While Vonblum declined to say how long a rival would be allowed to lead without standing for election, Schlageter says it should be no longer than 60 days. She plans to ask the Community Planners Committee to approve that recommendation this month.
The rival group in La Jolla, which calls itself the La Jolla Community Planners Group, is proposing shorter term limits for members, night meetings to boost attendance, electronic voting and designating one board seat as vice president of community outreach.
“This diverse and unique group of individuals bring a fresh new perspective, commitment and a depth of knowledge about the community,” said Suzanne Baracchini, a leader of the rival effort.
Baracchini said her group intends, if chosen, to combine with the existing neighborhood group to preserve crucial institutional knowledge while boosting diversity.
The existing group, the La Jolla Community Planners Association, says it adequately reflects the neighborhood’s demographics and should not be ousted. It also vows to become more diverse.
“Overall, the data suggest that although the LJCPA Trustees are broadly reflective of La Jolla, it must remain a priority for LJCPA to recruit Trustees who are less affluent and/or rent rather than own their residences,” the group says in its application.

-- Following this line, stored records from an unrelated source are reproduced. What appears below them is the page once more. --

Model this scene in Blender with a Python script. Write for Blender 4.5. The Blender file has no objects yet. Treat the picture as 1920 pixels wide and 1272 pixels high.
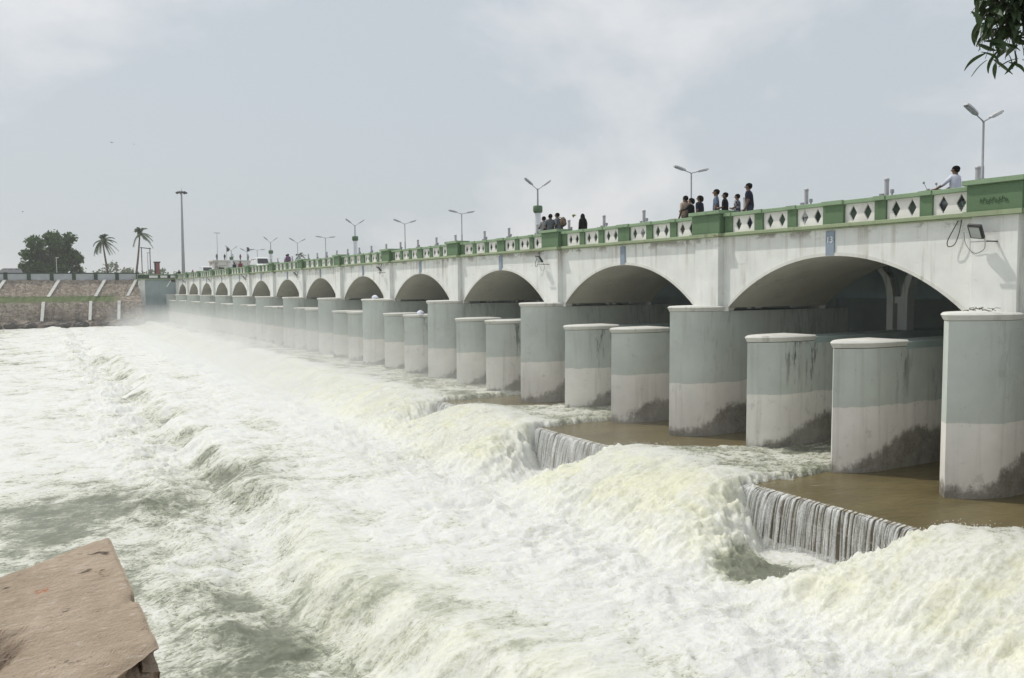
import bpy, bmesh, math, random
import numpy as np
from mathutils import Vector, Matrix

# ------------------------------------------------------------------ camera, sky, sun, exposure
sc = bpy.context.scene
col = sc.collection
CZ = 7.5                      # eye height above datum
OX = 21.2545                  # the bridge front lies this far right of the eye line
YAW, PITCH, ROLL = 0.51509, 0.06164, -0.00934
SUN = Vector((-0.30, 0.43, 0.85)).normalized()

cd = bpy.data.cameras.new('camera'); cam = bpy.data.objects.new('camera', cd); col.objects.link(cam)
fw = Vector((math.sin(YAW)*math.cos(PITCH), math.cos(YAW)*math.cos(PITCH), -math.sin(PITCH)))
r0 = Vector((math.cos(YAW), -math.sin(YAW), 0)); u0 = r0.cross(fw)
rr = r0*math.cos(ROLL) + u0*math.sin(ROLL); uu = u0*math.cos(ROLL) - r0*math.sin(ROLL)
m = Matrix((rr, uu, -fw)).transposed().to_4x4(); m.translation = Vector((-OX, 0, CZ)); cam.matrix_world = m
cd.sensor_width = 36; cd.lens = 30.0; cd.clip_start = 0.1; cd.clip_end = 9000
sc.camera = cam

world = bpy.data.worlds.new('World'); sc.world = world; world.use_nodes = True
wn = world.node_tree.nodes; wl = world.node_tree.links; wn.clear()
def N(nt, t, **k):
    n = nt.nodes.new(t)
    for a, b in k.items():
        if a in n.inputs and not hasattr(n, a): n.inputs[a].default_value = b
        else: setattr(n, a, b)
    return n
wt = world.node_tree
out = N(wt, 'ShaderNodeOutputWorld'); bg = N(wt, 'ShaderNodeBackground'); bg.inputs['Strength'].default_value = 0.1
sky = N(wt, 'ShaderNodeTexSky', sky_type='NISHITA', sun_disc=False)
sky.sun_elevation = math.asin(SUN.z); sky.sun_rotation = math.atan2(SUN.x, SUN.y)
sky.air_density = 1.2; sky.dust_density = 4.0; sky.altitude = 60
geo = N(wt, 'ShaderNodeTexCoord')
mp = N(wt, 'ShaderNodeMapping'); mp.inputs['Scale'].default_value = (1.0, 1.0, 1.5); mp.inputs['Location'].default_value = (5.4, 2.7, 6.9)
n1 = N(wt, 'ShaderNodeTexNoise'); n1.inputs['Scale'].default_value = 2.6; n1.inputs['Detail'].default_value = 9; n1.inputs['Roughness'].default_value = 0.56; n1.inputs['Distortion'].default_value = 0.25
r1 = N(wt, 'ShaderNodeValToRGB'); r1.color_ramp.elements[0].position = 0.44; r1.color_ramp.elements[1].position = 0.60
r1.color_ramp.elements[0].color = (5.9, 6.45, 6.9, 1); r1.color_ramp.elements[1].color = (8.1, 8.2, 8.35, 1)
mx = N(wt, 'ShaderNodeMix', data_type='RGBA'); mx.inputs[0].default_value = 0.86
wl.new(geo.outputs['Generated'], mp.inputs['Vector']); wl.new(mp.outputs[0], n1.inputs['Vector'])
wl.new(n1.outputs['Fac'], r1.inputs['Fac']); wl.new(sky.outputs[0], mx.inputs[6]); wl.new(r1.outputs[0], mx.inputs[7])
wl.new(mx.outputs[2], bg.inputs['Color']); wl.new(bg.outputs[0], out.inputs['Surface'])

sd = bpy.data.lights.new('sun', 'SUN'); sd.energy = 2.6; sd.angle = math.radians(0.8); sd.color = (1.0, 0.955, 0.88)
so = bpy.data.objects.new('sun', sd); col.objects.link(so); so.rotation_euler = SUN.to_track_quat('Z', 'Y').to_euler(); so.location = (0, 0, 60)
vs = sc.view_settings; vs.view_transform = 'Standard'; vs.look = 'None'; vs.exposure = 0.0; vs.gamma = 1.0; vs.use_curve_mapping = False
sc.render.engine = 'CYCLES'; cy = sc.cycles
cy.use_denoising = True; cy.max_bounces = 7; cy.diffuse_bounces = 4; cy.glossy_bounces = 3; cy.transmission_bounces = 3; cy.volume_bounces = 2
cy.transparent_max_bounces = 12; cy.caustics_reflective = False; cy.caustics_refractive = False; cy.volume_step_rate = 1.0; cy.volume_max_steps = 128

# ------------------------------------------------------------------ helpers
rng = random.Random(7); nrg = np.random.default_rng(7)
def W(d, t, z): return Vector((d-OX, t, z+CZ))
def link(o, parent=None):
    col.objects.link(o)
    if parent is not None: o.parent = parent
    return o
def tag(o, label=None, cat=None, group=None, kind=None):
    for k, v in (('label', label), ('category', cat), ('group', group), ('kind', kind)):
        if v: o[k] = v
    return o
def empty(name, loc=(0, 0, 0), rz=0.0):
    o = bpy.data.objects.new(name, None); o.empty_display_size = 0.2; o.location = loc; o.rotation_euler = (0, 0, rz); col.objects.link(o); return o
class MB:
    def __init__(s): s.v = []; s.f = []; s.mi = []
    def add(s, vs, fs, mi=0):
        b = len(s.v); s.v += [tuple(p) for p in vs]; s.f += [tuple(i+b for i in q) for q in fs]; s.mi += [mi]*len(fs); return s
    def box(s, x0, x1, y0, y1, z0, z1, mi=0, M=None):
        p = [(x0,y0,z0),(x1,y0,z0),(x1,y1,z0),(x0,y1,z0),(x0,y0,z1),(x1,y0,z1),(x1,y1,z1),(x0,y1,z1)]
        if M is not None: p = [M @ Vector(q) for q in p]
        return s.add(p, [(3,2,1,0),(4,5,6,7),(0,1,5,4),(1,2,6,5),(2,3,7,6),(3,0,4,7)], mi)
    def prism(s, outl, z0, z1, mi=0, cap=True, off0=None):
        n = len(outl); lo = off0 or outl
        p = [(x, y, z0) for x, y in lo] + [(x, y, z1) for x, y in outl]
        f = [(i, (i+1) % n, n+(i+1) % n, n+i) for i in range(n)]
        if cap: f += [tuple(range(n-1, -1, -1)), tuple(range(n, 2*n))]
        return s.add(p, f, mi)
    def tube(s, pts, rad, seg=8, mi=0, cap=True):
        pts = [Vector(p) for p in pts]; n = len(pts); rad = rad if isinstance(rad, (list, tuple)) else [rad]*n
        vs = []; pn = None
        for i, p in enumerate(pts):
            t = (pts[min(i+1, n-1)] - pts[max(i-1, 0)]).normalized()
            if pn is None: pn = t.orthogonal().normalized()
            pn = (pn - t*pn.dot(t)).normalized(); b = t.cross(pn)
            for k in range(seg):
                a = 2*math.pi*k/seg; vs.append(p + (pn*math.cos(a) + b*math.sin(a))*rad[i])
        fs = [(i*seg+k, i*seg+(k+1) % seg, (i+1)*seg+(k+1) % seg, (i+1)*seg+k) for i in range(n-1) for k in range(seg)]
        if cap: fs += [tuple(range(seg-1, -1, -1)), tuple(range((n-1)*seg, n*seg))]
        return s.add(vs, fs, mi)
    def ball(s, c, r, seg=10, ring=6, mi=0, z0=-1.0):
        c = Vector(c); r = r if isinstance(r, (tuple, list)) else (r, r, r); vs = []; fs = []
        for i in range(ring+1):
            ph = math.asin(z0) + (math.pi/2-math.asin(z0))*i/ring
            for k in range(seg):
                a = 2*math.pi*k/seg; vs.append((c.x+r[0]*math.cos(ph)*math.cos(a), c.y+r[1]*math.cos(ph)*math.sin(a), c.z+r[2]*math.sin(ph)))
        fs = [(i*seg+k, i*seg+(k+1) % seg, (i+1)*seg+(k+1) % seg, (i+1)*seg+k) for i in range(ring) for k in range(seg)]
        fs.append(tuple(range(seg-1, -1, -1)))
        return s.add(vs, fs, mi)
    def mesh(s, name, mats, smooth=None):
        me = bpy.data.meshes.new(name); me.from_pydata(s.v, [], s.f)
        for q in (mats if isinstance(mats, (list, tuple)) else [mats]): me.materials.append(q)
        if any(s.mi): me.polygons.foreach_set('material_index', s.mi)
        if smooth is not None:
            me.polygons.foreach_set('use_smooth', [True]*len(me.polygons)); me.set_sharp_from_angle(angle=math.radians(smooth))
        me.update(); return me
    def obj(s, name, mats, parent=None, smooth=None, loc=None):
        o = bpy.data.objects.new(name, s.mesh(name, mats, smooth))
        if loc is not None: o.location = loc
        return link(o, parent)
def inst(name, me, parent=None, loc=(0, 0, 0), rot=None, scale=None):
    o = bpy.data.objects.new(name, me); o.location = loc
    if rot is not None: o.rotation_euler = rot
    if scale is not None: o.scale = scale
    return link(o, parent)
def bevel(me, w, seg=1):
    bm = bmesh.new(); bm.from_mesh(me); bmesh.ops.bevel(bm, geom=bm.edges[:]+bm.verts[:], offset=w, segments=seg, affect='EDGES', clamp_overlap=True); bm.to_mesh(me); bm.free(); return me

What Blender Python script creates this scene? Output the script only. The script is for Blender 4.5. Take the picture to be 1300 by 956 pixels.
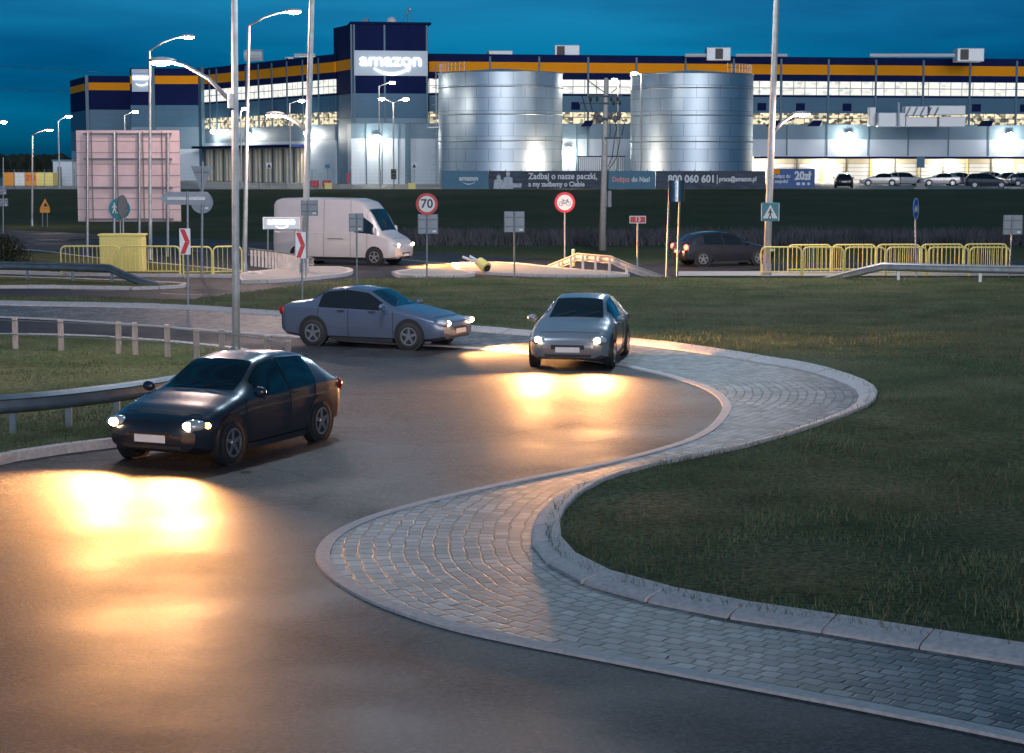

The data show no one on the board of the existing group is under 50, even though fewer than half of La Jolla residents are under 50, and the board is 93 percent White while La Jolla overall is 73 percent White.
In addition, three-quarters of the board has annual household incomes of over $200,000, while less than half of La Jolla overall has incomes that high.
In Hillcrest, a group called Vibrant Uptown is trying to oust the existing group Uptown Planners. Both groups are seeking the represent Uptown, an area that includes Hillcrest, Bankers Hill, Park West, Mission Hills and University Heights.
The key difference is between their stances on housing development: Vibrant supports the high-rise and mid-rise projects city leaders want in the area, while the current group has typically opposed high-rises, citing concerns about neighborhood character and infrastructure to support such population growth.
Vibrant Uptown says its group has more renters than Uptown Planners and that they are planning an aggressive outreach effort to attract more members of color.
“We believe our initial board list reflects much of the diversity of the Uptown community,” three of the new group’s leaders — Zach Thompson, Michael Donovan and Gail Friedt — said in their application.
Uptown Planners says it will make efforts to boost diversity.
“The Uptown Planners Community Planning Group is committed to engaging a broad and diverse cross-section of our community,” it says in its application.
The battle continues an ongoing power struggle between growth advocates and critics that began in 2019, when a group of pro-growth residents took over the current Uptown group by winning several seats on its board. But slow-growth supporters struck back in the 2021 election and solidified their power in 2023.
The council’s Land Use and Housing Committee is scheduled to consider the neighborhood group applications before they go to the full council in May.